Extract, in full, the lines below, beginning at the first and ending with the line that contains "return np.array([(px - CX)". Pictures do not belong in the copy.

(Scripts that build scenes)
------------------------------------------------------------
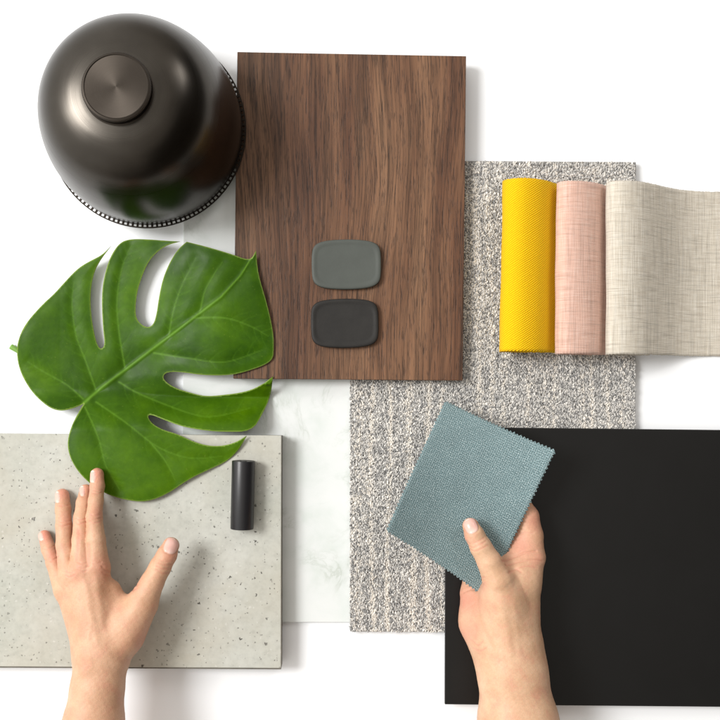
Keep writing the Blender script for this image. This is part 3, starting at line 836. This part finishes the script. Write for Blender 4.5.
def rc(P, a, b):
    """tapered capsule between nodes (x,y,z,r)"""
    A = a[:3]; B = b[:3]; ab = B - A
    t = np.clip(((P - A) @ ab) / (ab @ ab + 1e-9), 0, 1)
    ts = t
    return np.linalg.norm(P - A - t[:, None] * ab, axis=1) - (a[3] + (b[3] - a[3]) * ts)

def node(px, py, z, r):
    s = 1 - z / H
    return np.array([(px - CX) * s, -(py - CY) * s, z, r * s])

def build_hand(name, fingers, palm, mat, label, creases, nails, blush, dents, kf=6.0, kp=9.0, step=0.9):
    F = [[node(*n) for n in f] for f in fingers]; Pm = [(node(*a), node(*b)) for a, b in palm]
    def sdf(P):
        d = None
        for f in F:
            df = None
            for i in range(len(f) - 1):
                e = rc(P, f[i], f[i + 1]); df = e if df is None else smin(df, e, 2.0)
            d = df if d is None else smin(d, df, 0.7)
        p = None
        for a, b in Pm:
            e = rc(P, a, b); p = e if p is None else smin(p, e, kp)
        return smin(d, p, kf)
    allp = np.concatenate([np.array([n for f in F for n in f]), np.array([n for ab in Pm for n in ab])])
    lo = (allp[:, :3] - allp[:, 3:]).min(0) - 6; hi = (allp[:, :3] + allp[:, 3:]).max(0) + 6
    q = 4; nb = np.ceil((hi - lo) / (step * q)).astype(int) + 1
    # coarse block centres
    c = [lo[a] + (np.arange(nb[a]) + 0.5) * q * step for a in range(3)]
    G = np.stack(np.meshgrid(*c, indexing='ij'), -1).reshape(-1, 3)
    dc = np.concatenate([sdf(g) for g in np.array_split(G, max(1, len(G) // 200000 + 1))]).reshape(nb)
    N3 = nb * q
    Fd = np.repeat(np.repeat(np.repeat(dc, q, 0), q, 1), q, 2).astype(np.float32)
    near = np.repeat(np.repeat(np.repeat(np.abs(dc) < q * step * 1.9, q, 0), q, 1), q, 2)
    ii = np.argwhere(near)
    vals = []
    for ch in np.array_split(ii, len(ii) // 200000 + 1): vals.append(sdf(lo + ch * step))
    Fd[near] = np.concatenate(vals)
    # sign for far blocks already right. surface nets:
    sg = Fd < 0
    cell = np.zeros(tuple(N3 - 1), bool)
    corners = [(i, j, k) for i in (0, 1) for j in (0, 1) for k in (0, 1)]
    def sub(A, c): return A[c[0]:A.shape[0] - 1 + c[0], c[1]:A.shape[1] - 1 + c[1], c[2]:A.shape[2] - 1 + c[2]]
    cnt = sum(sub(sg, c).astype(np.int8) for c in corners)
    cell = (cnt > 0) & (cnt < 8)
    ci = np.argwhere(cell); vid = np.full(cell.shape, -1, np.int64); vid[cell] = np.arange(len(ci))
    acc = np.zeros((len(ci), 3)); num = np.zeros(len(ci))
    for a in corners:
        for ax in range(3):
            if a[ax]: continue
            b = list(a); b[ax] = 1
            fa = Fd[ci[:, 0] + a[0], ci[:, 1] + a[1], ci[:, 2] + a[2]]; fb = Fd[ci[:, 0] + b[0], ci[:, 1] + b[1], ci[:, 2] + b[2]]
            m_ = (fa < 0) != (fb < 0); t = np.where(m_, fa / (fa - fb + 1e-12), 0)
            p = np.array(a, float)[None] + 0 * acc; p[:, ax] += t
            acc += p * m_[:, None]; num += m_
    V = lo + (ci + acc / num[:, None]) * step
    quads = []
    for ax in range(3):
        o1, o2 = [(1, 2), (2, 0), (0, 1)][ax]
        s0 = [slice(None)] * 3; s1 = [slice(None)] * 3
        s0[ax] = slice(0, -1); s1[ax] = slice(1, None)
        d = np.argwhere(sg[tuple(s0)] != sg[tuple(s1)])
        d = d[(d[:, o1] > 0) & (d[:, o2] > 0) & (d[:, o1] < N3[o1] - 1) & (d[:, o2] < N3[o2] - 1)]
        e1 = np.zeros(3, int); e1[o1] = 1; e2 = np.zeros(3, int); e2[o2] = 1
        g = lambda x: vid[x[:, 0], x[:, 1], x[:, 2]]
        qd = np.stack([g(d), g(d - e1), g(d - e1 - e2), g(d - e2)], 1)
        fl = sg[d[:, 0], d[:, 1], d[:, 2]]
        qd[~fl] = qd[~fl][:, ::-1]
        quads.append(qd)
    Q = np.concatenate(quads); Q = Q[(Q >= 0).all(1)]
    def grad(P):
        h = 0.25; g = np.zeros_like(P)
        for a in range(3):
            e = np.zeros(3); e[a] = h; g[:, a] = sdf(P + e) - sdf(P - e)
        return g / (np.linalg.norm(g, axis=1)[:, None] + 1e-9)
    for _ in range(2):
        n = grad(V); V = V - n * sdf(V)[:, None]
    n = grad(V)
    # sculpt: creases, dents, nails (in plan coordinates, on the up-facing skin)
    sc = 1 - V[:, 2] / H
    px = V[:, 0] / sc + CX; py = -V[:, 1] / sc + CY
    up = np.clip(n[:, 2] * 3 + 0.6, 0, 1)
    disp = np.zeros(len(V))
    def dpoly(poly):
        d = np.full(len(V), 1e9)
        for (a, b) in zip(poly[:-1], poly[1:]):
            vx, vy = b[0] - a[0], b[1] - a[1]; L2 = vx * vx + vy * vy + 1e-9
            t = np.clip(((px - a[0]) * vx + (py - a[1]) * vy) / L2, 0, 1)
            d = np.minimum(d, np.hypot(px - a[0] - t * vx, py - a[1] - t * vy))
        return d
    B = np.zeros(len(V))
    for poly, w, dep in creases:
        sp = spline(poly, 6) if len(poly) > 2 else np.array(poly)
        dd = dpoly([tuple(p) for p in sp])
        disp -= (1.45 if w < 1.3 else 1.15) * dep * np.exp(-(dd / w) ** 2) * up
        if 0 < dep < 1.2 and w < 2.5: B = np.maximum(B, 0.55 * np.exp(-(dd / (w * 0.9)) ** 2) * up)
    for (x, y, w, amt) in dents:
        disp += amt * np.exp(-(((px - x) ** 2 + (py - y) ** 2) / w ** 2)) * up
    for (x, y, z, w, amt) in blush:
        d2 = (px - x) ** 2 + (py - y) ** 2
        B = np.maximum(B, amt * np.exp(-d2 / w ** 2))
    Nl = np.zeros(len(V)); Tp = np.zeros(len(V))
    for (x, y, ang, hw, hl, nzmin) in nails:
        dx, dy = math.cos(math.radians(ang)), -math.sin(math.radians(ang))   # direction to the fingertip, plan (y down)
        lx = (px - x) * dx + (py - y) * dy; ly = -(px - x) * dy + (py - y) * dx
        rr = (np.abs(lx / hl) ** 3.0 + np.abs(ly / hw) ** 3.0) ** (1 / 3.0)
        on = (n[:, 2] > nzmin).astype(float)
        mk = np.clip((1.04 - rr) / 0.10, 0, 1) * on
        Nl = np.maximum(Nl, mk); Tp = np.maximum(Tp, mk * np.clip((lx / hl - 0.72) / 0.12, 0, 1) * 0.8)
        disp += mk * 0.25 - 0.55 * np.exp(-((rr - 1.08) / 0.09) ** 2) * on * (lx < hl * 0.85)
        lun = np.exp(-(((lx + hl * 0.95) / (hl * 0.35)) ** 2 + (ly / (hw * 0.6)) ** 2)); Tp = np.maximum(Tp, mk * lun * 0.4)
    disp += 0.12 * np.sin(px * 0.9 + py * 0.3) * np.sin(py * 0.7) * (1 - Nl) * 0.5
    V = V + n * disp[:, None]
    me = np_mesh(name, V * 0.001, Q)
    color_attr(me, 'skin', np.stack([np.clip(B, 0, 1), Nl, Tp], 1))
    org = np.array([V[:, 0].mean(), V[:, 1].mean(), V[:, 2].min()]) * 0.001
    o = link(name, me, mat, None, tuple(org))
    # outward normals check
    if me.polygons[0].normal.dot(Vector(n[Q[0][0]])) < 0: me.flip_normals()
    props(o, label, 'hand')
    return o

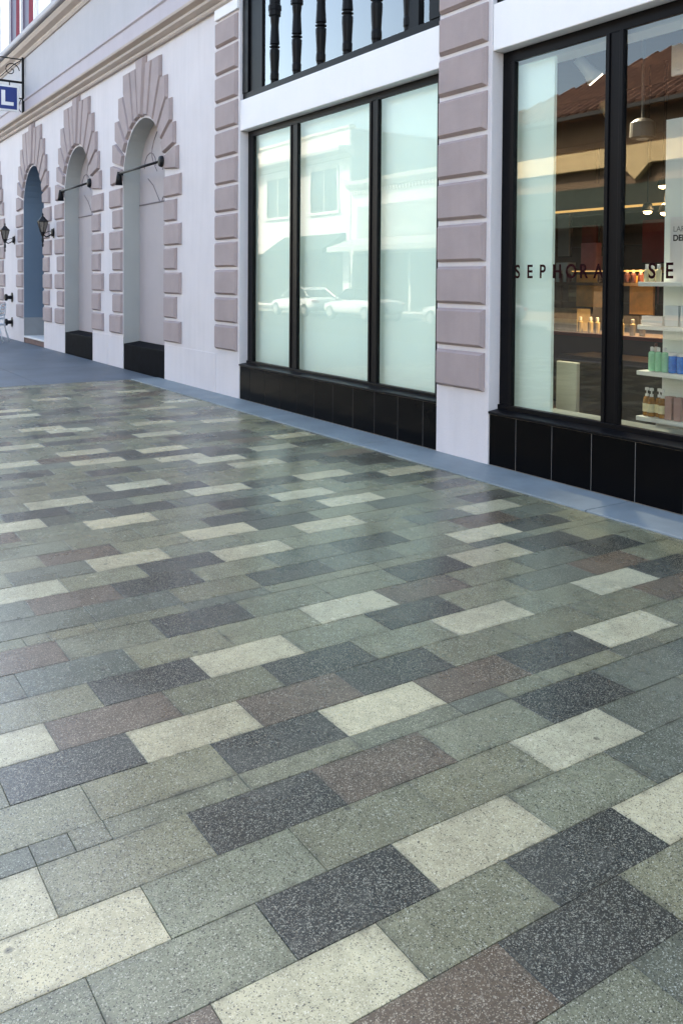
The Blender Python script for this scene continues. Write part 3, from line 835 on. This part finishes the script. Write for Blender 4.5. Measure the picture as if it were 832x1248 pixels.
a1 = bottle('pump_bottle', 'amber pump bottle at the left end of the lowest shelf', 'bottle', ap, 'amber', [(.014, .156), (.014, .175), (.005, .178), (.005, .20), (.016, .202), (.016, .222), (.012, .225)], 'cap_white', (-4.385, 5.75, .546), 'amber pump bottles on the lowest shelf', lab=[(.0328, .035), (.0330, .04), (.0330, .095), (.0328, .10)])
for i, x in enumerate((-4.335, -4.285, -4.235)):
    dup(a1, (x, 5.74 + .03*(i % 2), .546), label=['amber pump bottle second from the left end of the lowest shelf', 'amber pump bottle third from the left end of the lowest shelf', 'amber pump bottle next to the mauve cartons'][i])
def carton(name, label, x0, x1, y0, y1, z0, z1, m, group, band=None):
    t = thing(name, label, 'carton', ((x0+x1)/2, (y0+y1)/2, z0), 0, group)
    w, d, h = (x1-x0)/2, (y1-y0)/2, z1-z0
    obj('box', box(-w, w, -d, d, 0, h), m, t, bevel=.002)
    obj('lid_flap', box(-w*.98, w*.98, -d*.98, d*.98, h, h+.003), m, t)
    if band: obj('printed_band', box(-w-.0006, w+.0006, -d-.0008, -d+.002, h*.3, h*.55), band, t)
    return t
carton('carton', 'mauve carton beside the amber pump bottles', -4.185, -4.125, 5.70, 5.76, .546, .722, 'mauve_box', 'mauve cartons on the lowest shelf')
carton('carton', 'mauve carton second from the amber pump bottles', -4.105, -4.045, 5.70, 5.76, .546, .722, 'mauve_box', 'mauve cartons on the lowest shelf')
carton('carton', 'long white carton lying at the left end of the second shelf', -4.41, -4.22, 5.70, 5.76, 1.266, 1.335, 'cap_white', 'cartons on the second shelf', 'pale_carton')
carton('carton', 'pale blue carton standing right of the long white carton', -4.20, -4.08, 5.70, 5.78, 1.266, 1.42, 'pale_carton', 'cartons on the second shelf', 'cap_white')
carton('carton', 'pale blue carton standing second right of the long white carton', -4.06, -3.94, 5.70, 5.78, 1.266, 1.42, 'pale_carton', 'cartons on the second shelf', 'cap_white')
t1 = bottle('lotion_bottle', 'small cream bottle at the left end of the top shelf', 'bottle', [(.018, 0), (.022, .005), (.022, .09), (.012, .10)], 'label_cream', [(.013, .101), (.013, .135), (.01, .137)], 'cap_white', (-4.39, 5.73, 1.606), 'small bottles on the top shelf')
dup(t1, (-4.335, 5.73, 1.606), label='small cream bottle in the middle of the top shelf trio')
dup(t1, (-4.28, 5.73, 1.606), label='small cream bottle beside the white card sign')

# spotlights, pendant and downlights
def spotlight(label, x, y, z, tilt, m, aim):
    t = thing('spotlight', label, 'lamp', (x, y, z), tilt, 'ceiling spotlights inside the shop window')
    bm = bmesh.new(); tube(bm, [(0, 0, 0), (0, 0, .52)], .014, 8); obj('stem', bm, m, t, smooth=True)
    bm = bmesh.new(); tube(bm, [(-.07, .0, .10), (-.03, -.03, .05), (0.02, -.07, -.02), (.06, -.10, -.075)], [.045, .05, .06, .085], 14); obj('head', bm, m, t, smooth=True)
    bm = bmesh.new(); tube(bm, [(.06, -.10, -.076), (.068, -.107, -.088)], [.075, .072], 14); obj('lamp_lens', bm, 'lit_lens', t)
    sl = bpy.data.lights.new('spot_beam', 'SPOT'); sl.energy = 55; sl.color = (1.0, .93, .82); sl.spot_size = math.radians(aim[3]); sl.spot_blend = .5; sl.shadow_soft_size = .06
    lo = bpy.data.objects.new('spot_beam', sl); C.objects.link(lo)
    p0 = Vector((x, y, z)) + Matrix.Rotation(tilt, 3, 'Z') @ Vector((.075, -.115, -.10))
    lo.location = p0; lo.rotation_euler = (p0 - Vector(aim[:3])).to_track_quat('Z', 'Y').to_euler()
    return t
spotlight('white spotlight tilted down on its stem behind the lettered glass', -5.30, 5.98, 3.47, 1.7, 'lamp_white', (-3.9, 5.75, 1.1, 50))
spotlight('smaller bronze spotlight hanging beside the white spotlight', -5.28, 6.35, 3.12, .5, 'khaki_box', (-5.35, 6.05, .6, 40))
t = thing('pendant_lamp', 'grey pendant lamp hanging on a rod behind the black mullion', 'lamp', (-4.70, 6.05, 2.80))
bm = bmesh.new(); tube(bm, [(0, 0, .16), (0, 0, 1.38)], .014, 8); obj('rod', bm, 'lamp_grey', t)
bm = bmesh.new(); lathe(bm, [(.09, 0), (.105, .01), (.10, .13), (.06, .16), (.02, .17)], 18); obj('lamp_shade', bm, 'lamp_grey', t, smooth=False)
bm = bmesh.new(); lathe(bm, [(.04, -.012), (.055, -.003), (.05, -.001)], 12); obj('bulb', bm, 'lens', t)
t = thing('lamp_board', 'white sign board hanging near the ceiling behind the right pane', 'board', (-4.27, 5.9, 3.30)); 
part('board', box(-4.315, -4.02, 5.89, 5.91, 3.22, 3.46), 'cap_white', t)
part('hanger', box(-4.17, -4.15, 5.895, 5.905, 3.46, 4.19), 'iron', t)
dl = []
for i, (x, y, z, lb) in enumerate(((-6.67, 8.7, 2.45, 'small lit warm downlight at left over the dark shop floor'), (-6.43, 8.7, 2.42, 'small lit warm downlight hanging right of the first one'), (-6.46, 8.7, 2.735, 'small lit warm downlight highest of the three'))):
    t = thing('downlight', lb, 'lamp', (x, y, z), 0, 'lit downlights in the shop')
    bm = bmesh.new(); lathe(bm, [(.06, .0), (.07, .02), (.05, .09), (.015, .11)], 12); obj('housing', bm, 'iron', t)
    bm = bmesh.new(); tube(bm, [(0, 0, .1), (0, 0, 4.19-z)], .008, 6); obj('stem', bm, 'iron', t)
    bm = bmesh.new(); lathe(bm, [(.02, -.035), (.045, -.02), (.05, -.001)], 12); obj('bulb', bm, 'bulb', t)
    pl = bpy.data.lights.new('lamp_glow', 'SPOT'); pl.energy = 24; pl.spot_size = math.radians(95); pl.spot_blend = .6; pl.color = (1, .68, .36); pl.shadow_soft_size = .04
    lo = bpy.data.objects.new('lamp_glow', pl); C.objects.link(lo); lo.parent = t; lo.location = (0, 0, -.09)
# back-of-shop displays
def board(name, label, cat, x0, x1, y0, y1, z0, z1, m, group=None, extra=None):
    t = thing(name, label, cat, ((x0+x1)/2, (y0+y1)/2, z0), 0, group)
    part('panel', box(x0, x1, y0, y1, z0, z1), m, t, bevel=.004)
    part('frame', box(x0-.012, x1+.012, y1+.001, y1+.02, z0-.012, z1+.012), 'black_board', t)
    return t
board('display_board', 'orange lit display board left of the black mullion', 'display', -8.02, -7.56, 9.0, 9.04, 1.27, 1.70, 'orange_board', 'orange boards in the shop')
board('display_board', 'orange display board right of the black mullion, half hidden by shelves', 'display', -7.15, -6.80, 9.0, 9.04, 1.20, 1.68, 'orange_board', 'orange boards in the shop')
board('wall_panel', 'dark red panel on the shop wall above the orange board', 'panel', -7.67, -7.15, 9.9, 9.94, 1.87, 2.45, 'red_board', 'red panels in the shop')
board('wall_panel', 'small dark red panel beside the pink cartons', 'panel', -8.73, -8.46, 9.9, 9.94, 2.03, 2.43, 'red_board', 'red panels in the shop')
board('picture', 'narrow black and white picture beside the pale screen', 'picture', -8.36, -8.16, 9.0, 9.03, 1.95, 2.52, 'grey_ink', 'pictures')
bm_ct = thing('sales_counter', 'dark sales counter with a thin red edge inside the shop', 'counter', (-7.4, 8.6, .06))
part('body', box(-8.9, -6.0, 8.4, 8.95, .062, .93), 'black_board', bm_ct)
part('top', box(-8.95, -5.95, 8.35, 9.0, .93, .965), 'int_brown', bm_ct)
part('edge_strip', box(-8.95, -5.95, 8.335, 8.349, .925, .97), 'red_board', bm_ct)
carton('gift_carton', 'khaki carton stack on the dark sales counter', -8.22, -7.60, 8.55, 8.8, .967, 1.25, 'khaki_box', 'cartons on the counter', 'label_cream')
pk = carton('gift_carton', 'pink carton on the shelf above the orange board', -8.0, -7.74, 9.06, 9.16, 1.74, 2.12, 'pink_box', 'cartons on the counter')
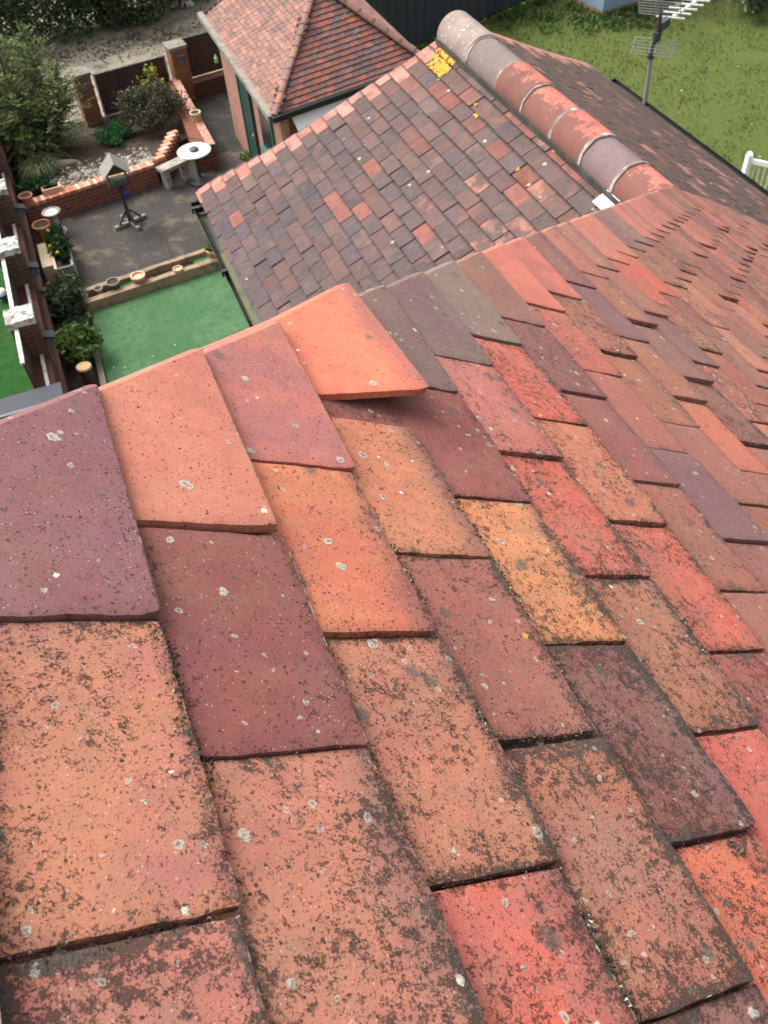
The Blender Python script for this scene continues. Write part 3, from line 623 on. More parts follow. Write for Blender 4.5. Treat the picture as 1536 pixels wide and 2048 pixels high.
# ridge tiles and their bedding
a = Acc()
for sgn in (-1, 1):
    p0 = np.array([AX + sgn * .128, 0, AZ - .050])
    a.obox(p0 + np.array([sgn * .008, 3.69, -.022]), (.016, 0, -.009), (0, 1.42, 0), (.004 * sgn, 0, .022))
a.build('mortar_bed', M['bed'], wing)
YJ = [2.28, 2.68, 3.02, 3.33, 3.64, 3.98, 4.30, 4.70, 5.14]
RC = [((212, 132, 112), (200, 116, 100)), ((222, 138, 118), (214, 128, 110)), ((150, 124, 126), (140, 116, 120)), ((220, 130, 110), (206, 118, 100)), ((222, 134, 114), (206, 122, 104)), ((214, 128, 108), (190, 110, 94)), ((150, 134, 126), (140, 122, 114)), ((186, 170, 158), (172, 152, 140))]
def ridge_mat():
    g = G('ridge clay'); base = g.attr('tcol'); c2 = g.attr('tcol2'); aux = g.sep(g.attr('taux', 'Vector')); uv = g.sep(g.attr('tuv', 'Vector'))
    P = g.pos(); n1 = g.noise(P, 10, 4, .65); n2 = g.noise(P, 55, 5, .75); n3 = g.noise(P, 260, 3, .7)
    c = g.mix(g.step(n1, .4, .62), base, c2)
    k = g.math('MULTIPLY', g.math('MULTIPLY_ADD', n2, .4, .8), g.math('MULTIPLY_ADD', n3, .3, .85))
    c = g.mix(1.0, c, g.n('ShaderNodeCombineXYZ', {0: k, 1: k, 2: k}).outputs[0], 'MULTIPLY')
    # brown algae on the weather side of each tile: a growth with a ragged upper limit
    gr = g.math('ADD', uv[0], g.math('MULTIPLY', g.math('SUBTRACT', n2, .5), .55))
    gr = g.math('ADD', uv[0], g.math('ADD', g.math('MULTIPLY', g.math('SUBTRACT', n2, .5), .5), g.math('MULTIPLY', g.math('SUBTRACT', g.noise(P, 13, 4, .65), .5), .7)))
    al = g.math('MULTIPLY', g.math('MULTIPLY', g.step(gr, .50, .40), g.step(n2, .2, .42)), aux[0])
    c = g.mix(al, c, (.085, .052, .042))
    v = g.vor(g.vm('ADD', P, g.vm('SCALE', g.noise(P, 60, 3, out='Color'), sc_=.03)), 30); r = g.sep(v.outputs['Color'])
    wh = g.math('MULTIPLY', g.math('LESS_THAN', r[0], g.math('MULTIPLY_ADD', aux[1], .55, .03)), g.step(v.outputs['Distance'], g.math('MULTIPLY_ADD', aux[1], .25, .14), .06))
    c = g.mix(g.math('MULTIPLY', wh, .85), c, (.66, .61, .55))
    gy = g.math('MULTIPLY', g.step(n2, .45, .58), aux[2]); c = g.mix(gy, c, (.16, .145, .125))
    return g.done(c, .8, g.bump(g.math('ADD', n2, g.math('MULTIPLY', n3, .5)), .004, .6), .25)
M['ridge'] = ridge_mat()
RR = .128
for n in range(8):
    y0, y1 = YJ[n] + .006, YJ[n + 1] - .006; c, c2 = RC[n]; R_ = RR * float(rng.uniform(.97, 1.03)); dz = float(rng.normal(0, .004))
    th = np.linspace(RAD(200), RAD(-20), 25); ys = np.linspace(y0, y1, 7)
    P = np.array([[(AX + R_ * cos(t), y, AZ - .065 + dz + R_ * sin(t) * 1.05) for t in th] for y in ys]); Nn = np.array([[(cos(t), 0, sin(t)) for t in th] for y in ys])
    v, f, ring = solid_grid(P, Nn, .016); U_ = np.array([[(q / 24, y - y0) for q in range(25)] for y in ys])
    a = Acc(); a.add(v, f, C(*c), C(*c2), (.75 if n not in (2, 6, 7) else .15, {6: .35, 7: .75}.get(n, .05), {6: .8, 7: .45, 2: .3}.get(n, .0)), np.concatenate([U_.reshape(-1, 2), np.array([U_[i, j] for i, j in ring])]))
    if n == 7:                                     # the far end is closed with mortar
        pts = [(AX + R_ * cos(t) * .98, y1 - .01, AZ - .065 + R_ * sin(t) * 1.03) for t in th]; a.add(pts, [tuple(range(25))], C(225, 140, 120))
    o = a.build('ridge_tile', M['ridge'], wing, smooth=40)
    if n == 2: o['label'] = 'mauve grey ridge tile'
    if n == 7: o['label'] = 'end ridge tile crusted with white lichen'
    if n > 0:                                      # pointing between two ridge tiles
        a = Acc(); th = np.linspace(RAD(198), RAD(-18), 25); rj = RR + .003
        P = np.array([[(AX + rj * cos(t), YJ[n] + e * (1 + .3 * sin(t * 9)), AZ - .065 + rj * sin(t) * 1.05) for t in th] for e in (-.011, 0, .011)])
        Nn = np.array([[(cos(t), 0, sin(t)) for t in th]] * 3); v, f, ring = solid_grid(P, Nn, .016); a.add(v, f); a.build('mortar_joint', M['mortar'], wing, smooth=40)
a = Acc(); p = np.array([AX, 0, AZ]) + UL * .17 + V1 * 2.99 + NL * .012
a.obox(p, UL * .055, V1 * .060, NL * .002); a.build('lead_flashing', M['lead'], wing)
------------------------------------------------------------
In response:
Keep writing the Blender script for this image. This is part 3, starting at line 836. This part finishes the script. Write for Blender 4.5.
def rc(P, a, b):
    """tapered capsule between nodes (x,y,z,r)"""
    A = a[:3]; B = b[:3]; ab = B - A
    t = np.clip(((P - A) @ ab) / (ab @ ab + 1e-9), 0, 1)
    ts = t
    return np.linalg.norm(P - A - t[:, None] * ab, axis=1) - (a[3] + (b[3] - a[3]) * ts)

def node(px, py, z, r):
    s = 1 - z / H
    return np.array([(px - CX) * s, -(py - CY) * s, z, r * s])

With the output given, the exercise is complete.